TAM METİN: https://t.co/AVSjRdXQ0h— Saadet Partisi (@SaadetPartisi) January 2, 2020
Tayyip Erdoğan imzasıyla TBMM Başkanlığı’na gönderilen tezkere de şu ifadeler yer almıştı:
“Libya Ulusal Mutabakat Hükümeti, tüm bölgeyi etkileyebilecek, Libya’nın bütünlüğü ve istikrarına yönelik tehditler, DEAŞ, El-Kaide ve diğer terör örgütleri, yasa dışı silahlı gruplar ile yasadışı göç ve insan ticareti ile mücadelede Türkiye’den askeri destek talebinde bulunmuştur.
Türkiye’nin milli çıkarlarına yönelik her türlü tehdit ve güvenlik riskine karşı uluslararası hukuk çerçevesinde her türlü tedbiri almak, Libya’daki gayri meşru silahlı gruplar ile terör örgütleri tarafından Türkiye’nin Libya’daki menfaatlerine yönelebilecek saldırıları bertaraf etmek, kitlesel göç gibi diğer muhtemel risklere karşı güvenliğin idame ettirilmesini sağlamak, Libya halkının ihtiyacı olan insani yardımları ulaştırmak, Libya Ulusal Mutabakat Hükümeti tarafından talep edilen desteği sağlamak, bu süreç sonrasında meydana gelebilecek gelişmeler istikametinde Türkiye’nin yüksek menfaatlerini etkili bir şekilde korumak ve kollamak, gelişmelerin seyrine göre ileride telafisi güç bir durumla karşılaşmamak için süratli ve dinamik bir politika izlenmesine yardımcı olmak üzere hudut, şümul, miktar ve zamanı Cumhurbaşkanınca takdir ve tayin olunacak şekilde, Türk Silahlı Kuvvetlerinin gerektiği takdirde Türkiye sınırları dışında harekat ve müdahalede bulunmak üzere yabancı ülkelere gönderilmesi, bu kuvvetlerin Cumhurbaşkanının belirleyeceği esaslara göre kullanılması ile risk ve tehditlerin giderilmesi için her türlü tedbirin alınması ve bunlara imkan sağlayacak düzenlemelerin Cumhurbaşkanı tarafından belirlenecek esaslara göre yapılması için Anayasa’nın 92’nci maddesi uyarınca bir yıl süreyle izin verilmesi hususunda gereğini bilgilerinize sunarım.”

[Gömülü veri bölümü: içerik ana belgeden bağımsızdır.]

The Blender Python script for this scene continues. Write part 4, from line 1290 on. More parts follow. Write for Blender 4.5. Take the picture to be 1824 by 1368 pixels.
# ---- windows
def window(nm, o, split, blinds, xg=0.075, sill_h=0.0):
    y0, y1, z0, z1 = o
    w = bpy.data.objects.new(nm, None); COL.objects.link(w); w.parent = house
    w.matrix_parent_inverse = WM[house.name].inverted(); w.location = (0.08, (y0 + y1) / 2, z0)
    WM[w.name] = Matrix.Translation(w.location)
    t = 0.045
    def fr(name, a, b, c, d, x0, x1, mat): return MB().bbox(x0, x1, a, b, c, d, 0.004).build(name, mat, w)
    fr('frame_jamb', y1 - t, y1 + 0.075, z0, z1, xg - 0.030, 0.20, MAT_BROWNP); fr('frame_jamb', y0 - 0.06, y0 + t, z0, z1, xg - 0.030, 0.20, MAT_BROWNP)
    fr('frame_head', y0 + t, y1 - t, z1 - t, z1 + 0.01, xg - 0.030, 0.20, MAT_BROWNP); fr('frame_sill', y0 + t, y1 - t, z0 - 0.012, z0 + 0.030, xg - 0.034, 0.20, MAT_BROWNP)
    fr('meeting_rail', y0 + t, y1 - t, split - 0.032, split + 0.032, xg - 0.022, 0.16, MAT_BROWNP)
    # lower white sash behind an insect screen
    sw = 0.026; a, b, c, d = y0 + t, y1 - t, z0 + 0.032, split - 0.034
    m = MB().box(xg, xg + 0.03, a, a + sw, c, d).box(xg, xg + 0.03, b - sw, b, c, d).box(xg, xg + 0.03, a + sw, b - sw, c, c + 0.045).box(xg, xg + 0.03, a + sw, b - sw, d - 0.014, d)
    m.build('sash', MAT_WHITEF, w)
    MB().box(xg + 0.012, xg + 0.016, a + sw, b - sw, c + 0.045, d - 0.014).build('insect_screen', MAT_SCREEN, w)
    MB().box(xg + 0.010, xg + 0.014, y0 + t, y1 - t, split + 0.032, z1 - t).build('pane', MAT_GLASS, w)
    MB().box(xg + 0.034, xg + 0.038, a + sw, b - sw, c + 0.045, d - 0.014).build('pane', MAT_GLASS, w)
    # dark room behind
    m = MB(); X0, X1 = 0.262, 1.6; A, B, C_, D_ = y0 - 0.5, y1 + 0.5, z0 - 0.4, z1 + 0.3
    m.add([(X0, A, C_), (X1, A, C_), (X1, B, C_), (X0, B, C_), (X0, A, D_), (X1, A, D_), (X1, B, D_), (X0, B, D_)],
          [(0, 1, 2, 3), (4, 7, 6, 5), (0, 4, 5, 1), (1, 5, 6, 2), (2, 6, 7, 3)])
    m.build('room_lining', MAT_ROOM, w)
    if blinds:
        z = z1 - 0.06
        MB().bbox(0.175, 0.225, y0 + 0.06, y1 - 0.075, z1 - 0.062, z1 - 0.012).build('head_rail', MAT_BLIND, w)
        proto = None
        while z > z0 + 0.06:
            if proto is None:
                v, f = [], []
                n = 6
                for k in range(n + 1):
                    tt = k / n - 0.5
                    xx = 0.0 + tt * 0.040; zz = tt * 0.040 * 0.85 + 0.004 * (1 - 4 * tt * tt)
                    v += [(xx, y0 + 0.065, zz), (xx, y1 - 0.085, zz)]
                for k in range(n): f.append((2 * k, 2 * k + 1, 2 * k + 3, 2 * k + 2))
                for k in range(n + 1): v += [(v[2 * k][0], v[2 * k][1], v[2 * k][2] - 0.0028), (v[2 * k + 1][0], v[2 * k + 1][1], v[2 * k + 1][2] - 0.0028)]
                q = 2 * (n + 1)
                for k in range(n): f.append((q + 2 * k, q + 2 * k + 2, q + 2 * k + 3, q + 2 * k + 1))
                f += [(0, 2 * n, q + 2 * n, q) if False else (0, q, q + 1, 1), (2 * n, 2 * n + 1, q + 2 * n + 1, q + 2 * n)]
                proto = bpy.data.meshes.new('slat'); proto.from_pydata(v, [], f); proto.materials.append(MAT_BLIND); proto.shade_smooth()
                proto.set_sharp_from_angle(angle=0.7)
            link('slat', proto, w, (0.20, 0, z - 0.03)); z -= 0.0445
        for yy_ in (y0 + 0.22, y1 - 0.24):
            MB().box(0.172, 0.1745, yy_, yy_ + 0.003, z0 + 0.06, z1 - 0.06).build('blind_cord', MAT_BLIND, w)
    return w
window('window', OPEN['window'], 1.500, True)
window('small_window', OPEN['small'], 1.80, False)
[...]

Türkiye’yi adım adım Libya’daki iç savaşa sürükleyen Saray-AKP iktidarı, Trablus merkezli İhvancı hükümetin askeri destek çağrısının ardından Libya tezkeresi için Ocak ayını işaret etmişti.
AKP’nin ayrıca, Suriyeli cihatçıları Libya’ya göndereceğine dair haberler basına yansımıştı.
Middle East Eye, Libya’da konuşlandırılacak cihatçı gruplar arasında Sultan Murat Tümeni, Sukur’uş Şam (Şam’ın Şahinleri) ile İhvan bağlantılı Feylak’uş Şam’ın (Şam Kolorduları) bulunduğunu ve cihatçılara Feylak’uş Şam’ın liderlik edeceğini bildirmişti.
Geçtiğimiz hafta da Trablus’un güneyinde UMH güçleri ile Halife Hafter liderliğindeki Libya Ulusal Ordusu arasında yaşanan çatışmalarda yer alan Suriyeli cihatçılar, bölgeden görüntüler yayımlamıştı.